» **YOUR INSTRUCTIONS**:
Exclude the pictures and return every line exactly as written.

··········

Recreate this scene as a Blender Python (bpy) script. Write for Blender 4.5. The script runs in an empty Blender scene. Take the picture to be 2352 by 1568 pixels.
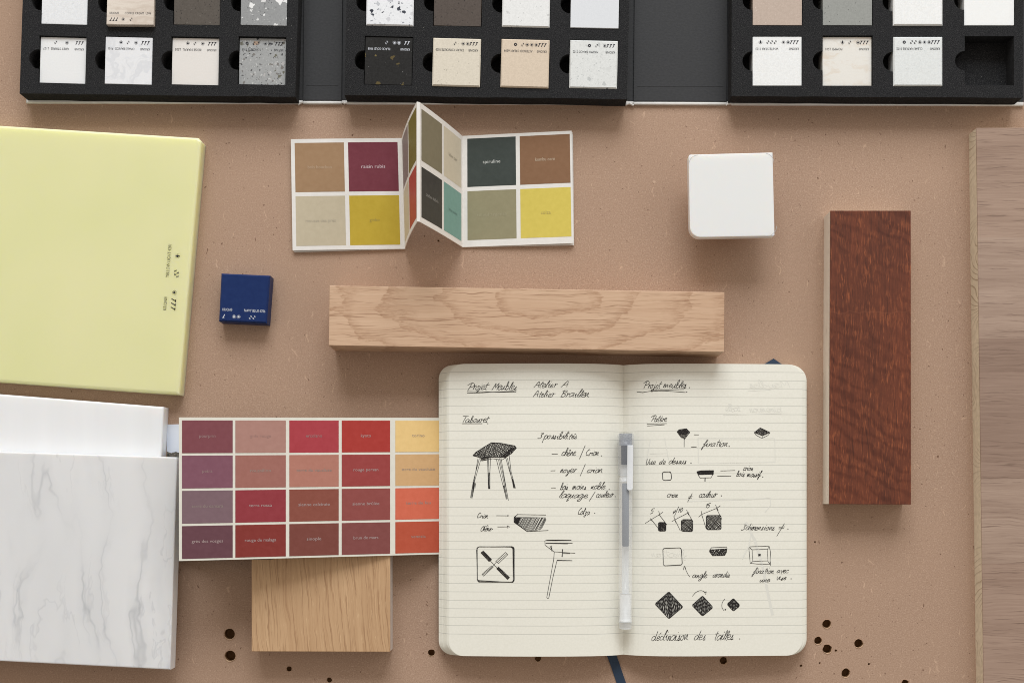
import bpy, bmesh, math, random
from mathutils import Vector, Matrix
random.seed(7)
scene = bpy.context.scene
COL = scene.collection

# ---------------------------------------------------------------- scale
# 1 unit "u" on the table = 0.3125 mm ; table plane z = 0, camera looks straight down (shifted lens)
U = 1.0 / 3200.0
NX, NY, HC = 1189.0, 1157.0, 2675.0          # foot of the camera and its height, in u

# ---------------------------------------------------------------- camera, world, lamps, exposure
cam_d = bpy.data.cameras.new('camera')
cam_d.sensor_width = 36.0
cam_d.lens = 36.0 * HC / 2352.0
cam_d.shift_x = -(NX - 1176.0) / 2352.0
cam_d.shift_y = (NY - 784.0) / 2352.0
cam_d.clip_start, cam_d.clip_end = 0.02, 50.0
cam = bpy.data.objects.new('camera', cam_d)
COL.objects.link(cam)
cam.location = ((NX - 1176) * U, (784 - NY) * U, HC * U)
scene.camera = cam

world = bpy.data.worlds.new('World')
scene.world = world
world.use_nodes = True
wn, wl = world.node_tree.nodes, world.node_tree.links
bg = next(n for n in wn if n.type == 'BACKGROUND')
geo = wn.new('ShaderNodeTexCoord')
sep = wn.new('ShaderNodeSeparateXYZ')
wl.new(geo.outputs['Generated'], sep.inputs[0])
rmp = wn.new('ShaderNodeMapRange')
rmp.inputs['From Min'].default_value, rmp.inputs['From Max'].default_value = -0.85, 0.25
rmp.inputs['To Min'].default_value, rmp.inputs['To Max'].default_value = 0.16, 0.37
wl.new(sep.outputs[1], rmp.inputs['Value'])
sq = wn.new('ShaderNodeMath'); sq.operation = 'MULTIPLY'
wl.new(sep.outputs[0], sq.inputs[0]); wl.new(sep.outputs[0], sq.inputs[1])
ad = wn.new('ShaderNodeMath'); ad.operation = 'MULTIPLY_ADD'      # windows on both sides of the room
wl.new(sq.outputs[0], ad.inputs[0]); ad.inputs[1].default_value = 0.75; wl.new(rmp.outputs[0], ad.inputs[2])
wl.new(ad.outputs[0], bg.inputs['Strength'])
bg.inputs['Color'].default_value = (1.0, 0.915, 0.82, 1)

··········

» **RESULT**:
Recreate this scene as a Blender Python (bpy) script. Write for Blender 4.5. The script runs in an empty Blender scene. Take the picture to be 2352 by 1568 pixels.
import bpy, bmesh, math, random
from mathutils import Vector, Matrix
random.seed(7)
scene = bpy.context.scene
COL = scene.collection

# ---------------------------------------------------------------- scale
# 1 unit "u" on the table = 0.3125 mm ; table plane z = 0, camera looks straight down (shifted lens)
U = 1.0 / 3200.0
NX, NY, HC = 1189.0, 1157.0, 2675.0          # foot of the camera and its height, in u

# ---------------------------------------------------------------- camera, world, lamps, exposure
cam_d = bpy.data.cameras.new('camera')
cam_d.sensor_width = 36.0
cam_d.lens = 36.0 * HC / 2352.0
cam_d.shift_x = -(NX - 1176.0) / 2352.0
cam_d.shift_y = (NY - 784.0) / 2352.0
cam_d.clip_start, cam_d.clip_end = 0.02, 50.0
cam = bpy.data.objects.new('camera', cam_d)
COL.objects.link(cam)
cam.location = ((NX - 1176) * U, (784 - NY) * U, HC * U)
scene.camera = cam

world = bpy.data.worlds.new('World')
scene.world = world
world.use_nodes = True
wn, wl = world.node_tree.nodes, world.node_tree.links
bg = next(n for n in wn if n.type == 'BACKGROUND')
geo = wn.new('ShaderNodeTexCoord')
sep = wn.new('ShaderNodeSeparateXYZ')
wl.new(geo.outputs['Generated'], sep.inputs[0])
rmp = wn.new('ShaderNodeMapRange')
rmp.inputs['From Min'].default_value, rmp.inputs['From Max'].default_value = -0.85, 0.25
rmp.inputs['To Min'].default_value, rmp.inputs['To Max'].default_value = 0.16, 0.37
wl.new(sep.outputs[1], rmp.inputs['Value'])
sq = wn.new('ShaderNodeMath'); sq.operation = 'MULTIPLY'
wl.new(sep.outputs[0], sq.inputs[0]); wl.new(sep.outputs[0], sq.inputs[1])
ad = wn.new('ShaderNodeMath'); ad.operation = 'MULTIPLY_ADD'      # windows on both sides of the room
wl.new(sq.outputs[0], ad.inputs[0]); ad.inputs[1].default_value = 0.75; wl.new(rmp.outputs[0], ad.inputs[2])
wl.new(ad.outputs[0], bg.inputs['Strength'])
bg.inputs['Color'].default_value = (1.0, 0.915, 0.82, 1)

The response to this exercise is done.